千葉県銚子市の「銚子電鉄」が路線名の愛称を「犬吠崖っぷちライン」と名付け、反響を呼んでいる。厳しい経営を逆手に取った命名で、自虐路線をアピールしたイベントも次々と企画。独自の広報戦略で、観光客呼び込みと地域振興を図っている。
銚電の路線は銚子―外川(全長約6.4キロ)の1本で慢性的な赤字に苦しむ。経営危機を何度も経験し、一時黒字経営になったが、2025年3月期決算は物価高の影響で4年ぶりの赤字に転落した。
名物の菓子「ぬれ煎餅」などによる副業が収入の8割を占め、公的支援も受ける。車両や線路の修繕費に悩むこともあるといい、竹本勝紀社長は「電車なのに自転車操業」と自嘲する。
「崖っぷちライン」は、市内にある崖の景勝地と厳しい経営状況を重ねて命名された。

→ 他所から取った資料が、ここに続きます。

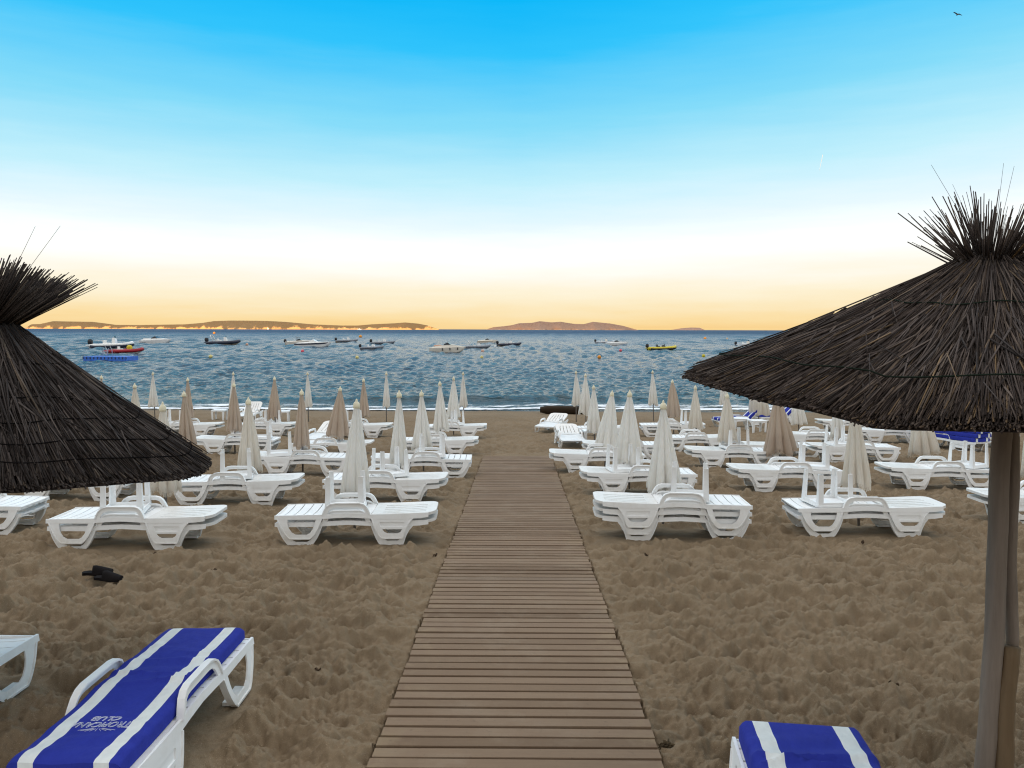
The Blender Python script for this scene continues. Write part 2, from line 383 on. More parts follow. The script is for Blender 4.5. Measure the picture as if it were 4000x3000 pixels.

今年4月の発表以降、銚子駅に到着するJRの車内アナウンスや乗り換え案内で使われるなど「公認」となった。竹本社長は「苦しい時こそ笑いが重要。真面目にやってもお客さんは来ない」と語る。
7月には、経営が厳しい中小企業など7社を集めた会合「G(崖っぷち)7サミット」を開催。地元のビール会社や県外の企業などが参加し、厳しい経営状況をばねに連携を強め、コラボ商品販売や共同プロモーションを進める方針を決めた。継続的に開く予定で、竹本社長は「目指せG20だ」と息巻く。
奇抜な広報は、竹本社長が抱く「ローカル線の使命は地域の広告塔」との信念からだ。しゃれや自虐ネタで話題をつくって観光客を呼び込み、主力商品の菓子を宣伝する。「(経営が)まずい棒」といった菓子の販売や、地元と連携した観光列車「鯛パニック号」開催などアイデアは尽きない。
竹本社長は地域と鉄道は共存関係にあるとし、「存続を目的として地域への恩返しを考えなければいけない」と強調。「自虐ネタからなかなか足を洗えない」と苦笑しつつも、「日本一のエンタメ鉄道を目指す」と意気込んでいる。